Mobilisation provoked deep anxiety across the country. Yet it did not change the course of the war, and the Kremlin is searching for less intrusive ways to organise society around the conduct of it. On 19 October, after imposing martial law on four occupied regions of Ukraine, Putin introduced new ‘alert modes’ across Russia. These grant the authorities significant, and vaguely defined, new powers to restrict or compel citizens’ movements, control assets and monitor communications. While this resembles a form of ‘martial law lite’, it will be less effective than the military draft in helping the Kremlin prosecute the war.

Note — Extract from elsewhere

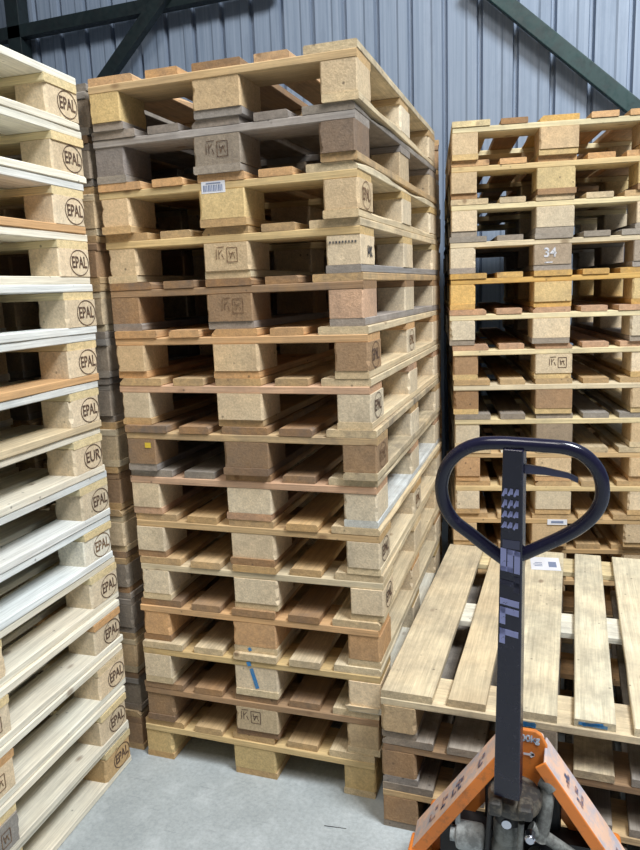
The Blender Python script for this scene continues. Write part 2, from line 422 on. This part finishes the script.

It is clearer than ever that Russia – losing on the battlefield, and unable to mobilise society – cannot win the war. It can only hope to stop the war and limit further losses by imposing costs and making threats. It seeks to do so by escalating beyond the battlefield, with missile attacks to destroy a third of Ukraine’s electricity supply; with Iranian drones to terrorise urban populations; with suspected attacks on, and reconnaissance of, the West’s connectivity infrastructure; and by mining the Nova Kakhovka dam in Kherson, which gives it the option of flooding the whole area – a ‘drowned-earth’ retreat to complement its more traditional scorched-earth tactics.

But none of these are game changers. And Russia knows that it is nuclear escalation that most alarms the West. Its dangerous actions around, and occupation of, the Zaporizhzhia nuclear-power station have stoked concerns for months. In September, Putin amplified, and made more explicit, threats he made at the start of the war to use nuclear weapons. Western states have since conveyed, publicly and privately, their warnings against doing so. Russia is now issuing its own, wholly unbelievable, warnings about a Ukrainian dirty bomb. What does it hope to achieve?

This is very unlikely to be a prelude to a directly equivalent ‘false-flag’ attack – that is, Russia’s own use of a dirty bomb. This would incur international opprobrium, breaching the nuclear taboo by dispersing radiological material for negligible military gain. The real worry is that Russia might use an actual nuclear weapon. Kirillov inadvertently hinted at this by claiming that a Ukrainian dirty bomb would be a ‘provocation’ that would fool the West into thinking that Russia had detonated ‘a low-yield fission weapon’ – despite the ease of distinguishing conventional from nuclear explosions.

Three aspects of Shoigu’s calls deepen this concern. Firstly, apart from Turkey – which Russia sees as a messenger to the West and broker of agreements – he phoned only Western nuclear states. He pointedly did not call non-nuclear Germany, which, as a potentially weaker link in the Western alliance, would otherwise be an obvious target of an effort to influence Western policy. Secondly, Shoigu warned against ‘uncontrolled escalation’ – a clear reference to the potential use of nuclear weapons beyond those used for limited, tactical purposes. Thirdly, he (and other Russian sources) accused Western countries, especially the United Kingdom, of helping Ukraine to build a dirty bomb.

Russia’s warnings have two possible aims. The first is that Shoigu, his colleagues and state propagandists are doubling down on Putin’s nuclear bluff to try to force the West to impose a ceasefire on, or otherwise restrain, Ukraine. If the West’s response, as before, is to make clear the consequences for Russia rather than to seek a compromise, this will be the third time Russia’s nuclear bluff has been called in this war.

The second is that this is a genuine, if extraordinarily clumsy, effort to create a pretext for nuclear escalation. As Russia faces further losses on the ground, growing unease at home and substantial isolation abroad – including severe and growing sanctions – it faces the logic of diminishing choices: either end the war by full withdrawal from Ukraine, or use – at terrible risk to itself – the most destructive means available for fighting it.